Out West Arts: Performance at the end of the world

Opera, music, theater, and art in Los Angeles and beyond

Into the West

October 09, 2011

 
Meg Sullivan as Annabellee Photo: Craig Schwartz/CTG 2011
Recapturing theatrical magic can be a tricky thing. Take Austin, Texas’ own Rude Mechs. The theatrical troupe created a sensation in Los Angeles this spring as part of RADAR LA, the first installment in the West Coast version of the cutting edge international theater festival, Under the Radar. Center Theater Group’s contribution to the festival was a short run of The Method Gun by Krik Lynn that was off-beat, funny and surprisingly beautiful in the most unexpected ways. So it was good thinking to bring the troupe back again this fall with a new musical, I’ve Never Been so Happy with book and lyrics from Lynn in collaboration with composer Peter Stopschinski. The work premiered last April in Austin and the show opened Saturday in its West Coast premiere. Even walking into the Douglas reassured one that the night would be something unexpected and exciting. The entire lobby of the Kirk Douglas Theater had been redecorated with Western kitsch from hay on the floor to saloon doors around the concession stand. Audience members are shuttled into a makeshift dressing room and costumed in 10-gallon hats, bonnets and any variety of vests and Western wear.

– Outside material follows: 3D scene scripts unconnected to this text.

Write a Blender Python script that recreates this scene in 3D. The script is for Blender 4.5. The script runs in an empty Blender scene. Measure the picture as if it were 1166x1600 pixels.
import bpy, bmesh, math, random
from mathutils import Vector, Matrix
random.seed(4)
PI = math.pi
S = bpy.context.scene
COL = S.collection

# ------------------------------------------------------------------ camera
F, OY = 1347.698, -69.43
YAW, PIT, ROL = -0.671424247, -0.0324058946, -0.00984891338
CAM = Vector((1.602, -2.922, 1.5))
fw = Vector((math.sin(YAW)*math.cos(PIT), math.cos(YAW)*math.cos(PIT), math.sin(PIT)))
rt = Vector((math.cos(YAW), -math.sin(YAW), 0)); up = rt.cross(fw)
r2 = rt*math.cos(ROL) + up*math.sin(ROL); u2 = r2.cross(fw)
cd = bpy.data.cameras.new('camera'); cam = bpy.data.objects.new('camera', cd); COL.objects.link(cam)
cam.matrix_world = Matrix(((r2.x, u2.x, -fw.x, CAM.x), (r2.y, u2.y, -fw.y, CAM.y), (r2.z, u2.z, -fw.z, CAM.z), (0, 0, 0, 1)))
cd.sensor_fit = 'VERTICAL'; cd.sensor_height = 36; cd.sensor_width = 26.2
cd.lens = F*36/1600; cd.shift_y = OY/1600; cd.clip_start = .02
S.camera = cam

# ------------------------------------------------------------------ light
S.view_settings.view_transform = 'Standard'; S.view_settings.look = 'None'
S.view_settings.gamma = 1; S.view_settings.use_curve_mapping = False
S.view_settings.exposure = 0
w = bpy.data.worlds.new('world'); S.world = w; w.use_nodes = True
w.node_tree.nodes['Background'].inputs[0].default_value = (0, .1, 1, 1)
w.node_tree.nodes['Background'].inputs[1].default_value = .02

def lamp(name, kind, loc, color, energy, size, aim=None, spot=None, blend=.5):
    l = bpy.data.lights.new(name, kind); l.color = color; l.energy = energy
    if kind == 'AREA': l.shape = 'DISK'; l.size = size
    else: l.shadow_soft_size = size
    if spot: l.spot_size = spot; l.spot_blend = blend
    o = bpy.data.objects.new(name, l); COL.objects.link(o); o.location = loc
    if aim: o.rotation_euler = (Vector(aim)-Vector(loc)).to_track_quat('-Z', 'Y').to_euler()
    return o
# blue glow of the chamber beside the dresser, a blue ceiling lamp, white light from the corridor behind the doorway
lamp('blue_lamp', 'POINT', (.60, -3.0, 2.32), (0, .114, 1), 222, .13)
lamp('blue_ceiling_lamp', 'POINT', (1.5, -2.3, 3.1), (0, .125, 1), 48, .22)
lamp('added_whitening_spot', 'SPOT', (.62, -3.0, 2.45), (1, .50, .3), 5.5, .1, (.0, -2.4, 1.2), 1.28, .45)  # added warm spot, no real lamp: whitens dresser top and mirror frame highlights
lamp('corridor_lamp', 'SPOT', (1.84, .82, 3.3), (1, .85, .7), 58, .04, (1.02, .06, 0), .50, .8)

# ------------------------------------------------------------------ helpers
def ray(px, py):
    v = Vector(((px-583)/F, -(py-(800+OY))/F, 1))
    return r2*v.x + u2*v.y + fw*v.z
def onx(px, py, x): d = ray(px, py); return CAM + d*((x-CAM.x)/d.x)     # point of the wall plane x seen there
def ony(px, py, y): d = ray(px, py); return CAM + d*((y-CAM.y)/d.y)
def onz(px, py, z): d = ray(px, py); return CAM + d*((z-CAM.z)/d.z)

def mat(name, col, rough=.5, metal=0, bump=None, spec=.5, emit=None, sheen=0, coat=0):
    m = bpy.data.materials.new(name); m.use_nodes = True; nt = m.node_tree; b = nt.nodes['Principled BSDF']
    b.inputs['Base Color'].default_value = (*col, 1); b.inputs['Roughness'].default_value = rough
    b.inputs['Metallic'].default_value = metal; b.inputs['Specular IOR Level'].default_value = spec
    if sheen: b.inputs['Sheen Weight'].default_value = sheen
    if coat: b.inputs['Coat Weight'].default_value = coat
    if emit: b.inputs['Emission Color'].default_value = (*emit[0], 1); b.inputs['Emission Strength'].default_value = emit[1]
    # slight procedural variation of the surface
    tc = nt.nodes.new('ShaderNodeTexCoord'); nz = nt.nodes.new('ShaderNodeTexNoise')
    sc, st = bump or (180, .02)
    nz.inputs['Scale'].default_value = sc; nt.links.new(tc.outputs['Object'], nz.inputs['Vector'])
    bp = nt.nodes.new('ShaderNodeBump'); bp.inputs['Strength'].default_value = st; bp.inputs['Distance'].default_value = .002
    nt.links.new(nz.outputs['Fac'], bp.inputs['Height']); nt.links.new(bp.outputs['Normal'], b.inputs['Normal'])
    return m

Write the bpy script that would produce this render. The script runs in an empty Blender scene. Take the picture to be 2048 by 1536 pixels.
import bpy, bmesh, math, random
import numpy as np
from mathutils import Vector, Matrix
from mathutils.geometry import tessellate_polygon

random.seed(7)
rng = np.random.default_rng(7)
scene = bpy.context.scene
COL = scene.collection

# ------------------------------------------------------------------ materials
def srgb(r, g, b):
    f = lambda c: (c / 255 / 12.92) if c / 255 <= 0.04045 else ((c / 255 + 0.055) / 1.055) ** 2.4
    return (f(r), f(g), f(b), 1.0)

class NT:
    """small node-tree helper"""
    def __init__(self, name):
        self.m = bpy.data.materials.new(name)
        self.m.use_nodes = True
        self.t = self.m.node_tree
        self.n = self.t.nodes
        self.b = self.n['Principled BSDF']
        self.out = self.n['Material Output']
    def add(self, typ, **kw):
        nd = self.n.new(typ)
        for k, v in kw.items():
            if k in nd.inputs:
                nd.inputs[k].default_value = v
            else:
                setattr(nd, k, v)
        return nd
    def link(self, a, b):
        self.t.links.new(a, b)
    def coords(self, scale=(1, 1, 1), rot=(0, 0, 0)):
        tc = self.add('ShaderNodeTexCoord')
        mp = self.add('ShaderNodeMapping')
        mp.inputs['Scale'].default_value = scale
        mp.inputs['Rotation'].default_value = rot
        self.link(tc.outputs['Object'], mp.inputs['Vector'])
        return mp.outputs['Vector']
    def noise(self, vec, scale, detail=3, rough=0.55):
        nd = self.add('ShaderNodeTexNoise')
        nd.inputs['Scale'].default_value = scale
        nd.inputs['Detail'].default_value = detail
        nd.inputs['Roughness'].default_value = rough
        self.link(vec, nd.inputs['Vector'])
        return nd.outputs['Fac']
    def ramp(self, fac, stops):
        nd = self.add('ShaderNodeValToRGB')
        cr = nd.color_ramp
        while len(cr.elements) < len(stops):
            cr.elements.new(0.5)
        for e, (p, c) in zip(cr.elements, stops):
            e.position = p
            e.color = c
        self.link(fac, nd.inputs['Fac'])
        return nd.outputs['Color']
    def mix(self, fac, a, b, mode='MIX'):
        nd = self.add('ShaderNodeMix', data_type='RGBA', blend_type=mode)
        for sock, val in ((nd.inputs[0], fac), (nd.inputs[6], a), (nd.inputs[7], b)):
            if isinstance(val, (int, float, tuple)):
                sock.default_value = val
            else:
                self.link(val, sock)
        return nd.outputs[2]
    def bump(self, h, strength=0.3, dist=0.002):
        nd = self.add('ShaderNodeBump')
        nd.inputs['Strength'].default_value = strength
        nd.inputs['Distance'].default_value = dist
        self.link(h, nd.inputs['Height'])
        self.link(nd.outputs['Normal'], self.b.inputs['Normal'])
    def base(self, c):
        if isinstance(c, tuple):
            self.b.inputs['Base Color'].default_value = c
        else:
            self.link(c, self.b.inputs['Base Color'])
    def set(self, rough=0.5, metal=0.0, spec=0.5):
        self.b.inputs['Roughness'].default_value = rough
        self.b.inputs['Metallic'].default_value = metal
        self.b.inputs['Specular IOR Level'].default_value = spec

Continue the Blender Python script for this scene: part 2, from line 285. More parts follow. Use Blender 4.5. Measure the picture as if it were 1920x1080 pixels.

All this activity made for one amped up pre-show, and, entering the theater, the audience is greeted with a massive multi-level barn floor stage complete with a small pit for four strings, guitar player and keyboards as the cast mills about in a warm up for the promised hootenanny. So what could go wrong? Well even in Texas, it appears the play’s the thing. I’ve Never Been so Happy is reliant on a rather flimsy premise about the host of a family-oriented Country and Western television (or radio?) variety program, which stars his daughter Annabellee, who is eager to get out from under her father’s very overprotective wing. He wants her married before she can leave home and she agrees to let him pick the groom in an effort to make this happen and for her to inherit all of his land in a King Lear sort of twist. The groom-to-be, as it turns out, will be Jeremy, an 18 year-old just evicted from his mother’s wymyn’s commune in the surrounding area due to his gender and age. That mother, Julie, believes tying her son to the last mountain lion in Texas is the way to go to achieve this. As with The Method Gun there are numerous quirky touches here including Lynn’s fondness for anthropomorphism. The mountain lion as well as twin pet dachshunds Siegfried and Siegmunda are all voiced by human actors and have substantial singing parts with their owners. None of this works as well as the roaming unexplained tiger in The Method Gun but the intent is the same.

Paul Soileau and Jenny Larson Photo: Craig Schwartz/CTG 2011
Of course, a sophisticated or profound scenario is not necessary for a comedy, but I’ve Never Been so Happy squanders golden material at every turn like a 12:45 AM SNL skit. Nothing much is ever made of the fact that part of the show is set in a family TV show or that the wymyn’s commune coexists in the same sphere as it. Instead the focus stays on the dogs and the mostly-imaginary love story. All of this might not be such of an issue, of course, if the music could save the day but it rarely does. The closing number, “I’ve Never Been so Happy” and Annabellee’s big Act I number “Everything’s Tied” are the only two that work. Stranger yet, very little of the music references Country and Western musical traditions, instead going for a less-involved Stephen Schwartz feel. At other times the musical choices are puzzling. Both acts start with down tempo duets which douses the audience with cold water from the minute the curtain goes up. The musical production values are off as well with strained and off pitch vocalism from many in the cast. There are exceptions. I was taken with E. Jason Liebrecht's Jeremy and Cami Alys's stage time as Julie. I longed for the sharp word play and irreverence of The Method Gun in Never Been’s lyrics, but until the very finale they were elusive.

There is something to all this I think. I imagine that the show could be construed as a commentary on the Western or perhaps even Texan character. The kitsch of the pre-show provides further commentary on the intimate and conflicting strains that make up the people of the West and the mountain lion serves as a metaphor for the Western spirit that is easily lost in the conflict of ideals that populates so much of today’s world. But this too seemed to slip through the fingers too easily in I’ve Never Been so Happy. CTG has a record of turning out some remarkable hits from the Douglas space and the ghost of Bloody, Bloody, Andrew Jackson fills the theater with this kind of material. But I’ve Never Been so Happy is a long way from that success, I’d wager, even if the promised self-love of the title is the first step in getting others to love you as well. The show runs through October 23 at the Kirk Douglas Theater.